Again and again the New Testament emphasizes that this is the work God is seeking to do in us, to grow us up into Christlikeness.
“We all with unveiled face, beholding the glory of the Lord, are being changed into His likeness.” (2 Corinthians 3:18)
“Until we all attain… to mature personhood, to the measure of the stature of the fullness of Christ.” (Ephesians 4:13)
“Seeing that we have put off the old nature with its practices and have put on the new nature, which his being renewed in knowledge after the Image of its Creator.” (Colossians 3:9-10)
“Just as God chose us in Christ before the foundation of the world to be holy and blameless before Him in love.” (Ephesians 1:4)

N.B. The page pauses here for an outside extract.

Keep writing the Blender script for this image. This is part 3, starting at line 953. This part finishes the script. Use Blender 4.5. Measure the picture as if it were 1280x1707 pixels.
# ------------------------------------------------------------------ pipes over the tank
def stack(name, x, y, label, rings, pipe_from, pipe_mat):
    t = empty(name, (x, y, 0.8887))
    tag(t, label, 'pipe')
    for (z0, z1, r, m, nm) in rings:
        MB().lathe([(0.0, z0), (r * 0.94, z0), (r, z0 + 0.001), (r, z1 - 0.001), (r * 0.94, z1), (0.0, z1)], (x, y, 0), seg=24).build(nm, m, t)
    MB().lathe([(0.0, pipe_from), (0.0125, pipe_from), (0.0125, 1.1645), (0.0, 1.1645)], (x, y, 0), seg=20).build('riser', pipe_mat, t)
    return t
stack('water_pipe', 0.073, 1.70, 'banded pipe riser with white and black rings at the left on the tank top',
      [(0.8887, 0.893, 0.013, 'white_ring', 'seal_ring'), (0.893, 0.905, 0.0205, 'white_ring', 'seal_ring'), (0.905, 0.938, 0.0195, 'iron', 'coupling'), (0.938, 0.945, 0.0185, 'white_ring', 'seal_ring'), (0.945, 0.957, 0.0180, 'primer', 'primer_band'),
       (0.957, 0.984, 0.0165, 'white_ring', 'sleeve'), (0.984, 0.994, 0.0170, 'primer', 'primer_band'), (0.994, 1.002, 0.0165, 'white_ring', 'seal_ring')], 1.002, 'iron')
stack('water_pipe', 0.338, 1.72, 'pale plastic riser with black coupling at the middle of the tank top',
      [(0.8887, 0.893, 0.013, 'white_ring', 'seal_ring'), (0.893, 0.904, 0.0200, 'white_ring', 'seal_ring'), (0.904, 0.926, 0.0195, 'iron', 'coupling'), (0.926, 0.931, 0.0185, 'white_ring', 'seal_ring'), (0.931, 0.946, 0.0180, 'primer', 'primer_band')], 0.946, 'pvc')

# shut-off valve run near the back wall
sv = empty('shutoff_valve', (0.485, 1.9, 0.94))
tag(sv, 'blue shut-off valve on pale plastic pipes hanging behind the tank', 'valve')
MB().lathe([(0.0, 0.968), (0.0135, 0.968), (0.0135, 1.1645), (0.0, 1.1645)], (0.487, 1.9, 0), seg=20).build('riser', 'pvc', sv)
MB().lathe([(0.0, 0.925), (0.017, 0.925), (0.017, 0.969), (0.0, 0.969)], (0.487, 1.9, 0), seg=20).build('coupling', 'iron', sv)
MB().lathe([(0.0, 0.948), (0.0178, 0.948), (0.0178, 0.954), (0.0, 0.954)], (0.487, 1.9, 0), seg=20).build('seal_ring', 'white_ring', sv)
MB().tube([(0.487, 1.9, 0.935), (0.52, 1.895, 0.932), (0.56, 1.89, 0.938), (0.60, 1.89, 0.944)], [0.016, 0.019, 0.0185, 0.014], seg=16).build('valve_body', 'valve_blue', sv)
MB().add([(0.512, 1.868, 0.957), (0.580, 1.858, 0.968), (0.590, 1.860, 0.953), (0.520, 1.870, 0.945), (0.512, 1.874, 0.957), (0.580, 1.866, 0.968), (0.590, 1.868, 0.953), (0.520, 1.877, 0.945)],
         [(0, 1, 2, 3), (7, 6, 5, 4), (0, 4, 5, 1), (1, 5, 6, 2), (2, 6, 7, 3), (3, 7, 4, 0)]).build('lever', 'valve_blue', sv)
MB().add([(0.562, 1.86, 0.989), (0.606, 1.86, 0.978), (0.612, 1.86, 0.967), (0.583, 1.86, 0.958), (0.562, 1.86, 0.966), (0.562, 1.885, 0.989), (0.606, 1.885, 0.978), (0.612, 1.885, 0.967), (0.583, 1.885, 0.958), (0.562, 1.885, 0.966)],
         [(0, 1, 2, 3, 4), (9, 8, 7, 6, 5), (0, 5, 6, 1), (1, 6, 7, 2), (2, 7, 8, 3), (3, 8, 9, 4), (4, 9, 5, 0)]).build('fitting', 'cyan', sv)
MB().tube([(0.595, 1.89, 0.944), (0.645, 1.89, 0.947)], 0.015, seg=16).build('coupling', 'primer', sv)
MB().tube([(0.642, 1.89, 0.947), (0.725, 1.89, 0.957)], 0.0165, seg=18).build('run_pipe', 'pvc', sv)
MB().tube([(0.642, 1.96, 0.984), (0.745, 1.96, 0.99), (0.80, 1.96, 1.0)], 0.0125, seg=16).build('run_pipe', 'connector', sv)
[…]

This is a profound and powerful affirmation of the nature of our being. The word chose translates a compound Greek tern that literally means “spoke forth.” Paul is not saying God chooses some and does not choose others. Paul is saying that every human being has been “spoken forth” by God before the foundation of the world. But Paul indicates that God didn’t just purpose us into being. God purposes us into a particular kind of being, that we might be holy and blameless before God in love.
We were created to be whole (holy) in the nature of our being and to be persons of complete integrity (blameless) in our doing. In fact, we are to find the fulfillment of our being in being like Christ.
Our life, in all its particularity, is encompassed in all its details with every spiritual blessing of God’s order of wholeness and life.